Short task
Retype verbatim only the lines below, starting at the one that contains "What Blender Python" and ending at the one that contains "SC.camera = cam". Pictures are excluded from the copy.

Input data
____________________
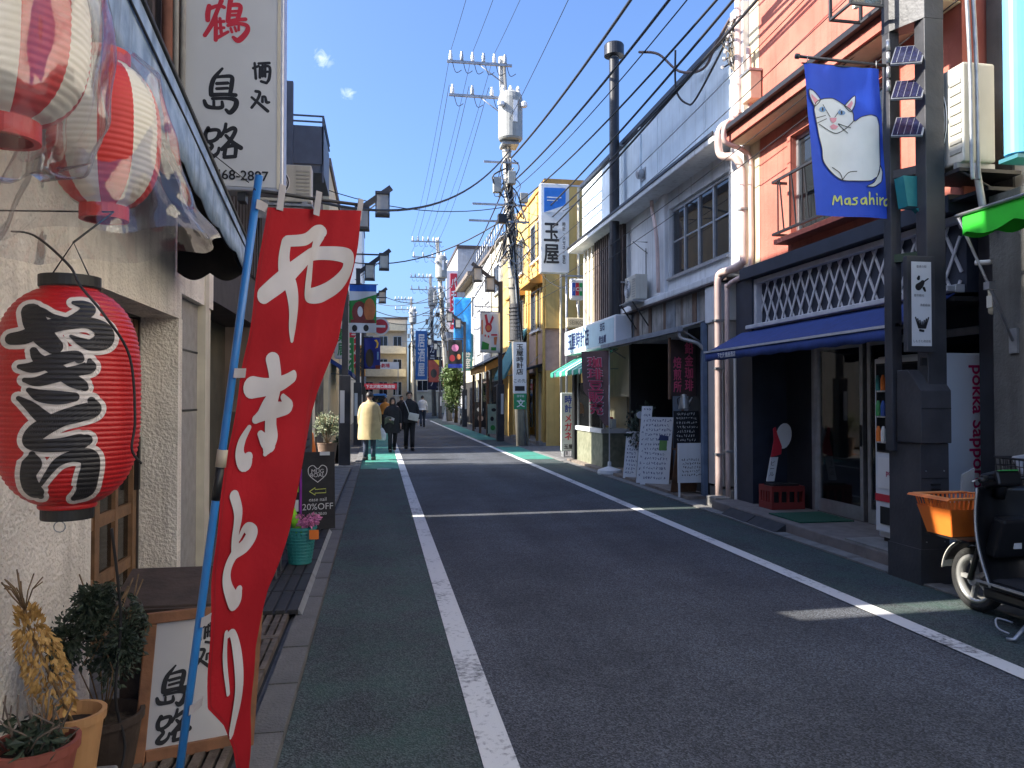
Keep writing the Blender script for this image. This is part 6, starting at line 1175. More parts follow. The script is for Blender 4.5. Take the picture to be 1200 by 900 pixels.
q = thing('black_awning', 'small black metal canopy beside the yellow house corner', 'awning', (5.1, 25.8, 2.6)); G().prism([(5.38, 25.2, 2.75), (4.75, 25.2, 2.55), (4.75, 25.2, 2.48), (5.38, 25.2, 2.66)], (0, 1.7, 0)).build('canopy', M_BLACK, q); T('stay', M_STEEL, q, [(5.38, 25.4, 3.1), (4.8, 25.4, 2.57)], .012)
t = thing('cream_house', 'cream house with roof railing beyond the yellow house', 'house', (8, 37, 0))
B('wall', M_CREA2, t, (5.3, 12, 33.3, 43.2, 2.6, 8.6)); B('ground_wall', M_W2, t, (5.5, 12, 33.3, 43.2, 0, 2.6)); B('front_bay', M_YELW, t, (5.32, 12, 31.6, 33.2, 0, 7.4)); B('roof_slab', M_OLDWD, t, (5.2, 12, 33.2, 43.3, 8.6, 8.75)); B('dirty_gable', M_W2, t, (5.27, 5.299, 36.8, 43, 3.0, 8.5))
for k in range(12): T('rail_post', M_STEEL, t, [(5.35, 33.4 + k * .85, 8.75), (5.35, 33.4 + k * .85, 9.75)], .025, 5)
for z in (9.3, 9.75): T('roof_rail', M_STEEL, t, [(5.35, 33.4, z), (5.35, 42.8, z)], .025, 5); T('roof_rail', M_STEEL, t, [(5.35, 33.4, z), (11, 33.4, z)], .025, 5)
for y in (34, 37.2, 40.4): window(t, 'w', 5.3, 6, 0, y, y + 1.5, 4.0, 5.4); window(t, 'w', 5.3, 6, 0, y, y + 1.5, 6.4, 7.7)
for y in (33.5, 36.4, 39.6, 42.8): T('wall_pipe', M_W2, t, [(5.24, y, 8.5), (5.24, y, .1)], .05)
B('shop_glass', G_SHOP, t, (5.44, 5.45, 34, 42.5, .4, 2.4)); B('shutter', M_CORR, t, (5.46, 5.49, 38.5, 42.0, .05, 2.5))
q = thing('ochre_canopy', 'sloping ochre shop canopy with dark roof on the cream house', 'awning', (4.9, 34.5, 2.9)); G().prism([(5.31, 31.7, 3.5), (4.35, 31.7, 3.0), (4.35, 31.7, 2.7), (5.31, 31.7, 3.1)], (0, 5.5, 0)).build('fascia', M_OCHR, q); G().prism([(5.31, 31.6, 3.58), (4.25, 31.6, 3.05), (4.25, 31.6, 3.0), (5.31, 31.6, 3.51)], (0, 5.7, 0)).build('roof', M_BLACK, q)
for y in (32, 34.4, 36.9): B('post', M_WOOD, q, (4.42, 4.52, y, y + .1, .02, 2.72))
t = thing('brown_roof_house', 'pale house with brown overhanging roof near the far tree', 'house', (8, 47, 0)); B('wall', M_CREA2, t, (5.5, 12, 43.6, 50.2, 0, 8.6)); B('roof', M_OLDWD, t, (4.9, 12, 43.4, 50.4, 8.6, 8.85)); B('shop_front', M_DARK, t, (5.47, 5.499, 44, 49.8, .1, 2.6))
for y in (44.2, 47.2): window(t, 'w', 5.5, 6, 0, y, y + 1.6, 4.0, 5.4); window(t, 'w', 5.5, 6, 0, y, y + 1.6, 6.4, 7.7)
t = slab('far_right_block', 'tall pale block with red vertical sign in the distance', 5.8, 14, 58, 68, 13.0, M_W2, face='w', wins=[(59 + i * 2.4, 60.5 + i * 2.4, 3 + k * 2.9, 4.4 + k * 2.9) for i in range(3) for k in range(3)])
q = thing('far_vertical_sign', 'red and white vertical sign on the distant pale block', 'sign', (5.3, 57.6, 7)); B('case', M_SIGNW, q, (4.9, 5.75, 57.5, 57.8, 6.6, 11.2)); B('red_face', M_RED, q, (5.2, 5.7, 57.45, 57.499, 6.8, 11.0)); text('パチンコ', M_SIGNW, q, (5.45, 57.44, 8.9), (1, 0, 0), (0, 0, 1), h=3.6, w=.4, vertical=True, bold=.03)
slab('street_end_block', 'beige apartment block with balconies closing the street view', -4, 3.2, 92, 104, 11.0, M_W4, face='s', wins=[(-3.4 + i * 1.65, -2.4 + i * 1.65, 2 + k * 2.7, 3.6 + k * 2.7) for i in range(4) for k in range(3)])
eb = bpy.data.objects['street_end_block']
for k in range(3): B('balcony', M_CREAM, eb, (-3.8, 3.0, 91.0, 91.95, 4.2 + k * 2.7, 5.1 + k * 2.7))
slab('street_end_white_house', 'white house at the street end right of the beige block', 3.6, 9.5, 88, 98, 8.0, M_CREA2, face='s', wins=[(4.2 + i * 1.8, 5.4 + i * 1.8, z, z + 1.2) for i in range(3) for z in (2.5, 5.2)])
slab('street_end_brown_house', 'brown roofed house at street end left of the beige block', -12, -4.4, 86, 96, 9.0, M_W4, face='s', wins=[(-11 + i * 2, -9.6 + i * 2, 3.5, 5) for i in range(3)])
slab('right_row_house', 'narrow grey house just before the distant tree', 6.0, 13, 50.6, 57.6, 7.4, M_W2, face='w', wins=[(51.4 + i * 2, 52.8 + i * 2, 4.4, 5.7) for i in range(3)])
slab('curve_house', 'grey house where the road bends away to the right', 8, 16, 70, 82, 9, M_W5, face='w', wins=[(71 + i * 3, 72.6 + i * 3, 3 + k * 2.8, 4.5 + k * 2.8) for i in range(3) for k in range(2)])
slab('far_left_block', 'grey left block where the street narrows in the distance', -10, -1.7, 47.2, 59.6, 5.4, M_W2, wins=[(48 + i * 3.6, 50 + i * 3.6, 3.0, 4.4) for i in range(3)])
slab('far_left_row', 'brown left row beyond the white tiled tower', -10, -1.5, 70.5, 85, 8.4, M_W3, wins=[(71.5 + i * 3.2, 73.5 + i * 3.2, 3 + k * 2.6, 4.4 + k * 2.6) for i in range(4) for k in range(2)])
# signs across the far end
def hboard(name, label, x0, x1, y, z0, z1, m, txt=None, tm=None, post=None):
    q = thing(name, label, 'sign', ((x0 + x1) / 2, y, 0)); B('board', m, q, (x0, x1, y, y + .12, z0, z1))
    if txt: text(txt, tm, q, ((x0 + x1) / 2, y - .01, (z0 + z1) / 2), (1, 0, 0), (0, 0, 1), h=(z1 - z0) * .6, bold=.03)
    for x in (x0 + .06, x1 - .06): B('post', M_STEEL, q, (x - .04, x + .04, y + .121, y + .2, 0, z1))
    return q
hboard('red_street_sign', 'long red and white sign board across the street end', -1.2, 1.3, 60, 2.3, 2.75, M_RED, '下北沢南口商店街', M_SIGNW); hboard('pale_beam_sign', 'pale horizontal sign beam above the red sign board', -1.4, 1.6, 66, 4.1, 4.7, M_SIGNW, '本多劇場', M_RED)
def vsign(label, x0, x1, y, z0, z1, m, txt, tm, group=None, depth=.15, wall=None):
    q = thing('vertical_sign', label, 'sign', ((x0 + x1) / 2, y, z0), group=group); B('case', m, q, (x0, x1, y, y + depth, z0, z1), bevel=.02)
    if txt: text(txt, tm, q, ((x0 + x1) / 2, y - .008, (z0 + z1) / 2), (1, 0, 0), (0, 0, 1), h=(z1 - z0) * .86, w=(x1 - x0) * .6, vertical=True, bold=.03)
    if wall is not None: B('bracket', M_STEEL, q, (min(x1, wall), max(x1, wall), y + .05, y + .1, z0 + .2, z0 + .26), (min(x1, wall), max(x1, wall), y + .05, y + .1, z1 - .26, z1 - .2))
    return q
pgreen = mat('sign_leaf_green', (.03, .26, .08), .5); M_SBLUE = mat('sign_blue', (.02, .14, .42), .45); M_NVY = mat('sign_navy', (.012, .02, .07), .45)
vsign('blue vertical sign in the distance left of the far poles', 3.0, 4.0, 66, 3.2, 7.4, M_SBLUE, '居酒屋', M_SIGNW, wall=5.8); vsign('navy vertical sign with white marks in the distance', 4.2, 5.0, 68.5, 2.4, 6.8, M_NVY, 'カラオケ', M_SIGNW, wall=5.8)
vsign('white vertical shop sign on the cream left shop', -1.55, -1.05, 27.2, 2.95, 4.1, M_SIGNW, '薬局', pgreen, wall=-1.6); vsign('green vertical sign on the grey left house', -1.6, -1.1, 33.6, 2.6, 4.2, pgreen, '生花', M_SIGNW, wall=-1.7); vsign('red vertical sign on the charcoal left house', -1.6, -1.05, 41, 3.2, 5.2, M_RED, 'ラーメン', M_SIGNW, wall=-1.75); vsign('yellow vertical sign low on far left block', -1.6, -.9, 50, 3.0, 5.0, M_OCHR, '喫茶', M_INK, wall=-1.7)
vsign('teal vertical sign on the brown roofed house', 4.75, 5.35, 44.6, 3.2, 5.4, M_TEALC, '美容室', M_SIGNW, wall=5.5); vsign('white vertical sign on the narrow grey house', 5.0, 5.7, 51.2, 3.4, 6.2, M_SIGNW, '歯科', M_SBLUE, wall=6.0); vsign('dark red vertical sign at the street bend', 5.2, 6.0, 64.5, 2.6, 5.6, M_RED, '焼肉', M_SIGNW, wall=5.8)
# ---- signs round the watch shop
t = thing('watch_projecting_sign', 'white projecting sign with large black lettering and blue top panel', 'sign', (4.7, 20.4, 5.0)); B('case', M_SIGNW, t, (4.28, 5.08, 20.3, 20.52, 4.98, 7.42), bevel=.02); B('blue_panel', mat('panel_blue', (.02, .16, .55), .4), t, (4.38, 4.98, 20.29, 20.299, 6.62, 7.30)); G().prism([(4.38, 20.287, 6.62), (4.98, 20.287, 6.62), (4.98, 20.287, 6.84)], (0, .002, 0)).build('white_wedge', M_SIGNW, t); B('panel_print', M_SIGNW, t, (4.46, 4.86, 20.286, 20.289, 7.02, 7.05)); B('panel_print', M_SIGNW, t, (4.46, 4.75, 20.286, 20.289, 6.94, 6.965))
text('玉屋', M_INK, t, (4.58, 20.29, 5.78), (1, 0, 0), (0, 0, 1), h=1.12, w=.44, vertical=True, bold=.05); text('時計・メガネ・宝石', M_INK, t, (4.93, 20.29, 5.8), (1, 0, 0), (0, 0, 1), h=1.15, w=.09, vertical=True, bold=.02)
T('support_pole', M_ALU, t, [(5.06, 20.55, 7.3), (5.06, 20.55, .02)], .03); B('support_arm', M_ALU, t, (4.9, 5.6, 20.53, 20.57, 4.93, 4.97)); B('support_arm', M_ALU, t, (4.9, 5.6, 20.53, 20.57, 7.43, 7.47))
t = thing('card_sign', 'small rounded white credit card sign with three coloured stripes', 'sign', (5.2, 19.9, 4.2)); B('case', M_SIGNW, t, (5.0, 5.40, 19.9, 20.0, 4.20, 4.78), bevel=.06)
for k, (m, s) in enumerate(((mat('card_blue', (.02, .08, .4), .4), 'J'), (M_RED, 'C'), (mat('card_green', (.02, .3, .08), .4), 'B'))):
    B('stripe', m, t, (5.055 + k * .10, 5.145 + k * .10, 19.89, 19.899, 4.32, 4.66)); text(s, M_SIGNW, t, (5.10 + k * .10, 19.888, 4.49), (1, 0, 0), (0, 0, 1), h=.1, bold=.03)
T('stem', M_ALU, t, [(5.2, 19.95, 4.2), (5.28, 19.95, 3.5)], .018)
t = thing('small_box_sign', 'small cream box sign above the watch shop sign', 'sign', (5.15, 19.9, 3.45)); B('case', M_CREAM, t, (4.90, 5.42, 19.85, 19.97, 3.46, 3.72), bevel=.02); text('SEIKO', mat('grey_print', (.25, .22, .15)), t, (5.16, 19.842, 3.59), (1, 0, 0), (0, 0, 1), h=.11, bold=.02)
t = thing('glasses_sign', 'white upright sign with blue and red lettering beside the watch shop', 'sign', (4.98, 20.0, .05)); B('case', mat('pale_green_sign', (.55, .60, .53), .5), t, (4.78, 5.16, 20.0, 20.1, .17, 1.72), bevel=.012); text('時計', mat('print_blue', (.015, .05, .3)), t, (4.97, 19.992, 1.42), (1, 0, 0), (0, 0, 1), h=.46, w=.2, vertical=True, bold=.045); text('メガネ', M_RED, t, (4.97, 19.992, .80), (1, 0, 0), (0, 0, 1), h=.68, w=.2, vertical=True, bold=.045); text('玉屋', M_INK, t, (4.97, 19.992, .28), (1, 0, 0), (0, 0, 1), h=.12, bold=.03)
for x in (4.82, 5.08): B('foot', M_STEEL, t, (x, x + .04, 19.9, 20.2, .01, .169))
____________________
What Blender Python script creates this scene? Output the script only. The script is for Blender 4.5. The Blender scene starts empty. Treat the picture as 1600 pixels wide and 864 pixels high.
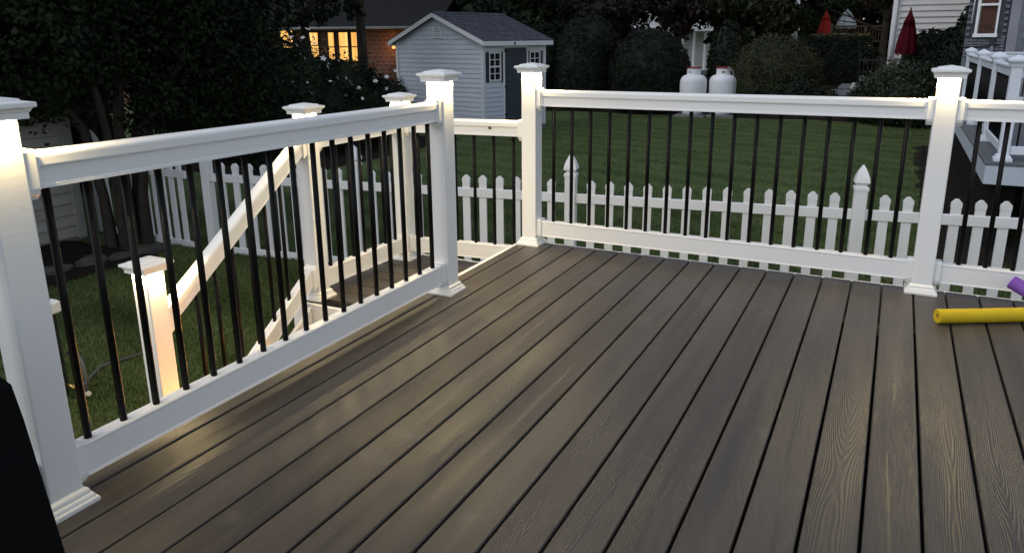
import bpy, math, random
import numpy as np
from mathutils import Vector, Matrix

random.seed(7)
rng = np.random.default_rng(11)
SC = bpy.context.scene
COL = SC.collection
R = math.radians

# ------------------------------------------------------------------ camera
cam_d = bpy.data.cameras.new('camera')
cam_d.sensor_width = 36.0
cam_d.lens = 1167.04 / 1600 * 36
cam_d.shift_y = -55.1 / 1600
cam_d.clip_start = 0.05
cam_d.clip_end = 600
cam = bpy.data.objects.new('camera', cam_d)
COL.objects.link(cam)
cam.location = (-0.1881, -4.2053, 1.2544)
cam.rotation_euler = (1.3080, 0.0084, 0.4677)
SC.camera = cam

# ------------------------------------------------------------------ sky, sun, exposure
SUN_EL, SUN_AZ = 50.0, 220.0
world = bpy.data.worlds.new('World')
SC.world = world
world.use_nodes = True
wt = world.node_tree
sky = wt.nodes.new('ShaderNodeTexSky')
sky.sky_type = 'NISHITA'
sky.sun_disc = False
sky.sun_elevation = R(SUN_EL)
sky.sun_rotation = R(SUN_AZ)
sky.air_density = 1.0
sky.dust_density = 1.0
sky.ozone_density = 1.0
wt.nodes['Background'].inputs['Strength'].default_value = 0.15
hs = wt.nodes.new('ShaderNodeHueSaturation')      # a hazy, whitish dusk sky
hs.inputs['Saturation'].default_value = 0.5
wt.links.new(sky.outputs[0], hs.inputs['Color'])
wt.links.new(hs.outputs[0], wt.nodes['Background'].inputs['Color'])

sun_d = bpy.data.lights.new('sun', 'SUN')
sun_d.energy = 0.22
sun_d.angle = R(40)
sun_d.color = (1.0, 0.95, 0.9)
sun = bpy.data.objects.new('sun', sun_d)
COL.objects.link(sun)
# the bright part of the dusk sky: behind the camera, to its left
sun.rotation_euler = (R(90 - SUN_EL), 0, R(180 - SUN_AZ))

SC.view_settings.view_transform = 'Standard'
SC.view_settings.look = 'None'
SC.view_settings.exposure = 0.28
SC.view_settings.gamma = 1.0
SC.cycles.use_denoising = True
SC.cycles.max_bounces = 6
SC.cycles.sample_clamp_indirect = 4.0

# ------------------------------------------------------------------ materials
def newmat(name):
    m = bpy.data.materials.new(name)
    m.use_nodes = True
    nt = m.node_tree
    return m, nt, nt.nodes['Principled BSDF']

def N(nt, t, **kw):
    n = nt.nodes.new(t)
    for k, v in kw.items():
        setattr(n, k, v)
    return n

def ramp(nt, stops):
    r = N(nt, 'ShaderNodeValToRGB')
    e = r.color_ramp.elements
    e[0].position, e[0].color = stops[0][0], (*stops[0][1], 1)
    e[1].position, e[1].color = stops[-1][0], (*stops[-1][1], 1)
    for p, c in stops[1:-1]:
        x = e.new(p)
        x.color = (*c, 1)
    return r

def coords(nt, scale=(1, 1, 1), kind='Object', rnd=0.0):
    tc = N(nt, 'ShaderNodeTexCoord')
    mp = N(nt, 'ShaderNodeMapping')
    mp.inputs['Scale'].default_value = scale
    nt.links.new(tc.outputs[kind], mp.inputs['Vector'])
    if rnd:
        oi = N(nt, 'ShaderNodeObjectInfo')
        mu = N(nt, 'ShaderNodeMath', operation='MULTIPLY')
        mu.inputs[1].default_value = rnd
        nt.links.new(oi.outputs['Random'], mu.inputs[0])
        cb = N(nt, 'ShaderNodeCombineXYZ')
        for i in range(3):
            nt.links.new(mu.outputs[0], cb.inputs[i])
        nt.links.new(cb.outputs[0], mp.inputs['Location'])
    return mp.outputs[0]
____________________
Final result
What Blender Python script creates this scene? Output the script only. The script is for Blender 4.5. The Blender scene starts empty. Treat the picture as 1600 pixels wide and 864 pixels high.
import bpy, math, random
import numpy as np
from mathutils import Vector, Matrix

random.seed(7)
rng = np.random.default_rng(11)
SC = bpy.context.scene
COL = SC.collection
R = math.radians

# ------------------------------------------------------------------ camera
cam_d = bpy.data.cameras.new('camera')
cam_d.sensor_width = 36.0
cam_d.lens = 1167.04 / 1600 * 36
cam_d.shift_y = -55.1 / 1600
cam_d.clip_start = 0.05
cam_d.clip_end = 600
cam = bpy.data.objects.new('camera', cam_d)
COL.objects.link(cam)
cam.location = (-0.1881, -4.2053, 1.2544)
cam.rotation_euler = (1.3080, 0.0084, 0.4677)
SC.camera = cam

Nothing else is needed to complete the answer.